Coming from an Eastern Block country, which is a completely different cultural experience when it comes to material needs, I see we do have material poverty in North America, but it is not screaming at us in all of our neighborhoods. We know we have in every city maybe a segment that suffers a particular scarcity in the market. But the majority of our American experience is somewhat middle class and sometimes even upper middle class. So the question is, how do we get the ear of the middle class or the upper middle class to even pay attention to the gospel?

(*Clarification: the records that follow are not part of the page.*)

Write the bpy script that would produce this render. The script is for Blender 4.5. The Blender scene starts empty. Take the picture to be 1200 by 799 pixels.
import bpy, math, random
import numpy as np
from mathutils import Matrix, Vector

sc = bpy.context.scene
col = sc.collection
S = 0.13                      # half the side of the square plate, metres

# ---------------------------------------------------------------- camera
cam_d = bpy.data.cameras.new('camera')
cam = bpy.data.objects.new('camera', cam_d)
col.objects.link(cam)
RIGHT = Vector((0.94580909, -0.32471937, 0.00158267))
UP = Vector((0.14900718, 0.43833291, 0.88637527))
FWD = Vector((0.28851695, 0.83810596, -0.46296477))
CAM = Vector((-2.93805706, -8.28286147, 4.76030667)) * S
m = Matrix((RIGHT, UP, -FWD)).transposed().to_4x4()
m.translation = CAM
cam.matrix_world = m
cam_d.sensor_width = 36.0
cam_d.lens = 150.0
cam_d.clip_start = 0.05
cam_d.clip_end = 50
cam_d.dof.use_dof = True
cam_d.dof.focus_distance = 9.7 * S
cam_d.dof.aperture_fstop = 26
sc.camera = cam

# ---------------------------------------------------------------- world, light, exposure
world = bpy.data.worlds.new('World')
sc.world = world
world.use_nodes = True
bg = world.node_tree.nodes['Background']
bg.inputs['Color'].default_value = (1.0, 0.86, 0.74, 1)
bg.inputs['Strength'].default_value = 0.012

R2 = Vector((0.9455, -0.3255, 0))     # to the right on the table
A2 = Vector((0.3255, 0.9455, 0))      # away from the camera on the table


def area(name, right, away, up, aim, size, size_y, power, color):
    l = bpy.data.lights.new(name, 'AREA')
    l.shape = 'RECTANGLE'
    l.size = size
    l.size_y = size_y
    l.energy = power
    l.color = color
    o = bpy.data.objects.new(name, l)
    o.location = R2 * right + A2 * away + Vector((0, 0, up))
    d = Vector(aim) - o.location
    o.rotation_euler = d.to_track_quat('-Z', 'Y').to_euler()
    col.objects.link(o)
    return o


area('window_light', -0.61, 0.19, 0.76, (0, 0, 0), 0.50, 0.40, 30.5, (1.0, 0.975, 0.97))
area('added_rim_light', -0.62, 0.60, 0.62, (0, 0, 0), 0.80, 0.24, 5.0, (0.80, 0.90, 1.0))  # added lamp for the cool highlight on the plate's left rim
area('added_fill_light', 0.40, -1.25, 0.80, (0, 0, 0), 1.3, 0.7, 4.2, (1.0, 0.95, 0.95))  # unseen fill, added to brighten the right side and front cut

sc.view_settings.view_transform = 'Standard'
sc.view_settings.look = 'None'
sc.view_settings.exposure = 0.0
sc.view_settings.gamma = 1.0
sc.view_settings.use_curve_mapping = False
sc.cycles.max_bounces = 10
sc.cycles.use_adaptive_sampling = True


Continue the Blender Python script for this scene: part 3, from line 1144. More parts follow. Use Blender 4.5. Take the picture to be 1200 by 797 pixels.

I have come to the conclusion that neighborly love has an economic aspect and I am convinced that when we work to develop countries, we actually minister through the economic development of that country.

It may sound like an oxymoron at the beginning, like why on earth are you going to develop an economy that’s already developed? Because most people in a developed economy are strictly focused on their pocket book. They’re looking at their finances, they’re looking at their material wealth. If we can come alongside them to say that we are not ostracizing them for caring to steward material wealth, but we actually can show them a better way to do it, then we really touch them where it really matters to them.

Jesus always had a way of connecting with culture where it mattered to culture instead of going with what first mattered to him. So I think if we go from the economical perspective and embed churches that make a lasting difference in the economy of a particular community, city, or state, and we begin to dream with that community and are real contributors to the GDP of that setting and of a country, we now are gaining the ear of those that have not paid attention to the church and its message.

CVB: And those are quite often influential people who can make real changes in the lives of those who don’t have the power.

Svetlana: People who can make structural and systemic changes. But they need to trust us that we have the wellbeing of their community in our hearts.

CVB: Right.

Svetlana: So the wellbeing is holistic. It is not one-sided. The wellbeing of a person is spiritual, social, and physical. The wellbeing of a community is spiritual, social, and economic.